When his firm this year compiled videos of “Because He Lives” in several languages, Mr. Gaither said, “When that happens, you say, ‘Wow, that must have been a God thing.’”
The “God thing” component of the Gaithers’ career is a recurring theme when Mr. Gaither recalls what’s happened over their decades in the music business, a career which began before Bill and Gloria married in 1962.
It was a miracle, he said, that the late George Beverly Shea, a Canadian-born gospel singer best known for singing at the Rev. Billy Graham’s crusade meetings, even considered their songs.
Mr. Shea would only record royalty-free songs, such as classic hymns written centuries earlier by the likes of Isaac Watts, Charles Wesley and John Newton.
“How do you compete with dead people?” Mr. Gaither asked rhetorically. “It was hard, it was hard.”
But Mr. Gaither, his wife, and his brother Danny — who died in 2001 at age 62 — formed a trio that had great success in getting songs “in the pipeline” by teaching them to audiences at concerts.
The tunes then migrated into other church settings and got Mr. Shea’s attention. The Gaither trio sang at several Graham events, and their music took off.
The trio begat the Gaither Vocal Band, an assemblage of gospel singers that launched many solo careers, and subsequently begat the “Homecoming” concert events Mr. Gaither produced and then recorded on video, selling the aforementioned 40 million copies.
Added to the mix were gospel-music cruises, on which Mr. Gaither said he and his wife will embark for Alaska next month.
Measuring Mr. Gaither’s impact on the Christian music industry can be challenging, said Don Cusic, a professor at Nashville’s Belmont University who has studied the field for years.
“He’s a colossus in the world of White gospel music,” Mr. Cusic said in an interview. “In terms of contemporary Christian music, he is a key figure and probably the key figure.”
Mr. Cusic said the 1973 album “Alleluia! A Praise Gathering,” which sold more than 500,000 units and became a gold record, marked a turning point in Christian music. Yet, he said, while the Gaithers broke ground, it was not by pushing the envelope.

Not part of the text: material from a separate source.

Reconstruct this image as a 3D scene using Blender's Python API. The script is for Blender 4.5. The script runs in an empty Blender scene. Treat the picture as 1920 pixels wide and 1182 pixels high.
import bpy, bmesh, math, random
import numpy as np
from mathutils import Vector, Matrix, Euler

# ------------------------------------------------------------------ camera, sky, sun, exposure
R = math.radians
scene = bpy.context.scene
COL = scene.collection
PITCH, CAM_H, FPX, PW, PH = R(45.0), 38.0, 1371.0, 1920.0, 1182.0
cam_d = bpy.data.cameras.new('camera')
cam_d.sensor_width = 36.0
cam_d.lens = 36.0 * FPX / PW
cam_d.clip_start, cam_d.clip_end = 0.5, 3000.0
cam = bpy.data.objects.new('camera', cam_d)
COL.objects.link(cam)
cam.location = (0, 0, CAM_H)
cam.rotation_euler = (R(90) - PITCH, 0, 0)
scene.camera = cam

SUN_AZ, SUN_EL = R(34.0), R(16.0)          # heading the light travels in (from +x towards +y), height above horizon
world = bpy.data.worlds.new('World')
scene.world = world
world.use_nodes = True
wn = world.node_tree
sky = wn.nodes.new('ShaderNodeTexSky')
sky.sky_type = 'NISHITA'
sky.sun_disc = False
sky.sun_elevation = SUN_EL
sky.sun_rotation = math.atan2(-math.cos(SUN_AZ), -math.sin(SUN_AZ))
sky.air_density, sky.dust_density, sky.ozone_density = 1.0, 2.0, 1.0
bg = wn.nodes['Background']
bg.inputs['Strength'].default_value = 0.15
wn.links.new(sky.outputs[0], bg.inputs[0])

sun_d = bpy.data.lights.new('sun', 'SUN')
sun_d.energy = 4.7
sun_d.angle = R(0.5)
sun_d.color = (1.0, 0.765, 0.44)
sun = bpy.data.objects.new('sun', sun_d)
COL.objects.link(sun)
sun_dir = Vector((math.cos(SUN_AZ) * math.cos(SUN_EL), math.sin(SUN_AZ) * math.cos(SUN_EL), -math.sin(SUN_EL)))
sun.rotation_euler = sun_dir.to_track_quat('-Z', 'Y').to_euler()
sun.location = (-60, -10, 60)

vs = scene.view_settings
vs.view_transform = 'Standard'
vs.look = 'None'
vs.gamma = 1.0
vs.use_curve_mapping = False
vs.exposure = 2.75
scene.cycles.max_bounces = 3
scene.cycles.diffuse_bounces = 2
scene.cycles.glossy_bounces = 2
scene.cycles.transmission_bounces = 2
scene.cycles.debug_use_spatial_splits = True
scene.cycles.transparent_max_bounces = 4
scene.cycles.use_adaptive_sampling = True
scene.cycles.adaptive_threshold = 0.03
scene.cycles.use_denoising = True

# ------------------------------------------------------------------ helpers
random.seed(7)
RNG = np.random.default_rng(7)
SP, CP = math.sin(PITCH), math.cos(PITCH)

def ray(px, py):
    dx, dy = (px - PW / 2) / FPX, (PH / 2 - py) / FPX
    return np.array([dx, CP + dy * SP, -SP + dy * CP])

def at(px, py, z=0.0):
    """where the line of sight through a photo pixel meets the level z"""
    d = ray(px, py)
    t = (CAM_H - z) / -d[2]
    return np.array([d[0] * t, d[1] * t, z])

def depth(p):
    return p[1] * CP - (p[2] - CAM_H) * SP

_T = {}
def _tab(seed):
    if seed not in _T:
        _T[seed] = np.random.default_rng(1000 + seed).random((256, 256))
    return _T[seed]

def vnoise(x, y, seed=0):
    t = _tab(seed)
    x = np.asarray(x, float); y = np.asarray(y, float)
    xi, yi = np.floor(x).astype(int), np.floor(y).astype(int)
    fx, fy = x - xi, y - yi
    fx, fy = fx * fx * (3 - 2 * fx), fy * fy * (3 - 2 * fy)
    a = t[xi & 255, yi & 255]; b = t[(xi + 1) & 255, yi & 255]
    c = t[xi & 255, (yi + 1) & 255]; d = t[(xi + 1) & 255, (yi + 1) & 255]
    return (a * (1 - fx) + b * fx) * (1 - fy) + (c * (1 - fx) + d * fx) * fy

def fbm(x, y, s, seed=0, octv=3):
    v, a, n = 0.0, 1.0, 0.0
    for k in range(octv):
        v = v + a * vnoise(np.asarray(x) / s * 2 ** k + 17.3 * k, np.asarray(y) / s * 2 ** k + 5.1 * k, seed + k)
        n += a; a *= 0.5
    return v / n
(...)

“When you listen to his music, you’re surprised by the familiar,” Mr. Cusic said. “It’s not earth shaking, but it’s comfortable.”
That comfort level is not without challenges, Mr. Gaither admits. Recent “worship wars” over exactly how “contemporary” today’s Christian music should be are something he’d like to resolve.
“I don’t believe in any kind of segregation” of worship formats such as a “contemporary” service for one age group and a “traditional” one for others, he said.
“I think old people need to be with young people. I think old people need to learn some things that the young people are learning, culturally and musically. And I think the old people ought to loosen up,” he added.